Je vois la Société d’initiative et d’embellissement autour du premier architecte de la ville, Paul Flesch, et du directeur de la Mine Collart, André Koch, qui tentent après 1900 de faire de la rue de l’Alzette et de ses rues secondaires un petit Paris. Le vieux noyau du bourg intra muros était caractérisé par des rues étroites, l’absence d’alignement et les différences de dimension des édifices ainsi que par le voisinage pêle-mêle de petites maisons de journalier ou d’artisan, de rustiques maisons-fermes et de grands immeubles de rapport. La rue de l’Alzette et les rues adjacentes, Flesch et ses collègues les conçoivent alignées, larges et marquées par de grandes places publiques, avec leur kiosque de musique, leur mobilier urbain et leurs plantations, leur encadrement architectural par des bâtiments à caractère monumental. Flesch introduit la construction par pâtés de maisons contiguës qui n’existaient pas dans l’ancien village tout comme le rehaussement des bâtiments d’angle et les maisons avec jardin sur rue. Les larges trottoirs permettent aux piétons et aux piétonnes de flâner à leur aise et de s’adonner au lèche-vitrine, passe-temps également nouveau et urbain.

La rue de l’Alzette et ses rues voisines sont restées jusqu’à aujourd’hui un ensemble urbain cohérent par l’alignement de ses édifices, surprenant par les perspectives qui s’offrent au regard à l’horizon, unique au Luxembourg par la richesse architecturale de ses façades, représentant la prospérité de la bourgeoisie eschoise. Celles-ci se distinguent non seulement par les différents styles néo de l’Historicisme mais aussi par l’Art nouveau, plus tard l’Art déco et le Modernisme.

Naissance des grands syndicats

Je vois à Esch l’influence culturelle française et belge à travers les styles architecturaux des belles maisons de cette bourgeoisie avant tout francophile. Mais je vois également l’influence de la Ruhr et des cités-jardins allemandes et anglaises, à partir du moment où la Gelsenkirchener Bergwerks-AG construit, de 1909 à 1912, la troisième usine eschoise, l’Adolf-Emil-Hütte (plus tard Arbed Belval), le casino pour employés, les villas d’ingénieur et des colonies pour ouvriers et employés.

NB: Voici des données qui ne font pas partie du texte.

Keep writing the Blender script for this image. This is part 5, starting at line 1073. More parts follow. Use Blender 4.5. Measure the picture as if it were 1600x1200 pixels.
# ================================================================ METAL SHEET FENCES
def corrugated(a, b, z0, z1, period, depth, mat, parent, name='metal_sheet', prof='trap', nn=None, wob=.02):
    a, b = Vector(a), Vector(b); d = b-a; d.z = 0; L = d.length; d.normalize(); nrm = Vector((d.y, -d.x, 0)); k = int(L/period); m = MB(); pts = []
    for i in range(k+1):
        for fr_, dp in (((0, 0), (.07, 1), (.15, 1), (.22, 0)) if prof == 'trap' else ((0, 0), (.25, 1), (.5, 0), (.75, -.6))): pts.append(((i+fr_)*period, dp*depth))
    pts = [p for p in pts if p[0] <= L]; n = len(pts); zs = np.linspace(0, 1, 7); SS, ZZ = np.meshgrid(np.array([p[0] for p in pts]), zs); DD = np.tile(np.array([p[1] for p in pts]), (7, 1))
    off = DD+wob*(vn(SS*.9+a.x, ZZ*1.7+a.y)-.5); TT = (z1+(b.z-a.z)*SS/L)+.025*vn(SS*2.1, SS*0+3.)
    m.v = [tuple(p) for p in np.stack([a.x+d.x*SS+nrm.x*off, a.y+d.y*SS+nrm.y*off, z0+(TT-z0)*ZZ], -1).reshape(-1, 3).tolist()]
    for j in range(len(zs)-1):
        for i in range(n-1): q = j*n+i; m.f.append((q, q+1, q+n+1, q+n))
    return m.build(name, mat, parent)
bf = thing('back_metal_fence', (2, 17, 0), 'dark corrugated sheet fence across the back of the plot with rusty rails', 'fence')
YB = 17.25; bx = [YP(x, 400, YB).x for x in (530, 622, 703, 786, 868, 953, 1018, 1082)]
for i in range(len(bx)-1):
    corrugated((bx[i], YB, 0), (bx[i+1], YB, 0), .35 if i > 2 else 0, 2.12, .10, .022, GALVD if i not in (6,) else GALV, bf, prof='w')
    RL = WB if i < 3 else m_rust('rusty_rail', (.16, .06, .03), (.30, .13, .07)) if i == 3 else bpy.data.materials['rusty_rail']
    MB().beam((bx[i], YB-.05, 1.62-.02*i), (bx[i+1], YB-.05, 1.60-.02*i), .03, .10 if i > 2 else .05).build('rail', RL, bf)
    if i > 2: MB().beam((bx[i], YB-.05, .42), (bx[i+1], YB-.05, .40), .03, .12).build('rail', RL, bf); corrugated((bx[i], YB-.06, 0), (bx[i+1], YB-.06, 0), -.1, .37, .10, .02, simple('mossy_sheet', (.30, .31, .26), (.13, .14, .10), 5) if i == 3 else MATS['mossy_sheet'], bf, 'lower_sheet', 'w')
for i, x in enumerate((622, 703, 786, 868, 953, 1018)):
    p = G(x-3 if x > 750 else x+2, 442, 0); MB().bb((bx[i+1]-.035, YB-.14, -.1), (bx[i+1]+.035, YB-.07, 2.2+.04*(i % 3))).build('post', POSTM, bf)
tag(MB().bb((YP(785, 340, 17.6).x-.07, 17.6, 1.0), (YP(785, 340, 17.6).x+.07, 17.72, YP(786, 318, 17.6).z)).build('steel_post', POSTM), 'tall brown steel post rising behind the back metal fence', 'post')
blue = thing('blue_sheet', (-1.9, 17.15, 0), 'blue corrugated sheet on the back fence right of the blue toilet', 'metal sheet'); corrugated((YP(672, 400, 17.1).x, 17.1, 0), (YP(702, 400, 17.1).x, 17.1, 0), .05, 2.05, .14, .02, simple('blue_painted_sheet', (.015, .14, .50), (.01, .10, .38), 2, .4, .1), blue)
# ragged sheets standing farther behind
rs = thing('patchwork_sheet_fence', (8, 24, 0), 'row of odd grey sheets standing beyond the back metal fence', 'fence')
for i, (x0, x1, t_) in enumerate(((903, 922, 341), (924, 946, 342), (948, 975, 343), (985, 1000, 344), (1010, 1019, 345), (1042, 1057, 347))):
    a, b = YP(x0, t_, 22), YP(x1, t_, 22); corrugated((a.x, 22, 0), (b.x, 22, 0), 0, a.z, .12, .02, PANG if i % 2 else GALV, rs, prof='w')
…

Et puis je vois, avec la naissance des grands syndicats dans la sidérurgie en 1916 et avec l’introduction du suffrage universel pour hommes et pour femmes en 1919, comment de nouvelles couches sociales arrivent au pouvoir. Un cheminot, premier bourgmestre socialiste, met en pratique un programme social. Je vois des quartiers entiers se développer grâce à des projets de logements sociaux des années 1920 aux années 1960, non plus seulement à l’initiative des sociétés industrielles, mais encore de la Ville d’Esch et de la Société d’habitations à bon marché. Enfin, je vois, aspect intéressant vu d’aujourd’hui, que la construction de logements sociaux a cessé presque complètement après ces années 1960.

Je peux voir l’impact dramatique sur la ville d’Esch et sur sa population de la crise sidérurgique, de la désindustrialisation et de l’exode d’une partie des classes moyennes du centre-ville eschois, centre-ville qui malgré le renouveau urbain et les retombées du projet-phare de Belval pose aujourd’hui de grands défis aux responsables communaux.

Je vois comment des emblèmes de cette métropole du Bassin minier ont pu être sauvés grâce à des initiatives citoyennes: la maison Meder/Olivo (aujourd’hui Maison des jeunes), le Casino Gelsenkirchen (aujourd’hui conservatoire de musique), l’ancien abattoir (aujourd’hui Kulturfabrik). Et je pleure la disparition d’autres emblèmes, détruits ces dernières années: le Pavillon Jean Prouvé/Nicolas Schmit-Noesen de la gare, la Centrale thermique de Terre Rouge, la Ronn Bréck du Neiduerf, en ce moment même les Keeseminnen de Terre Rouge.

Les recherches autour du guide et les nombreux renseignements fournis par le public (associations et particuliers) nous ont apporté tant de savoirs et en même temps soulevé tant de questions, nous avons découvert tellement de nouveaux aspects que la petite histoire de l’architecture eschoise d’une centaine de pages est finalement devenue un guide volumineux de 480 pages. Nous espérons que ce savoir historique et architectural vous donne l’envie et les outils de voir autrement une ville exceptionnelle.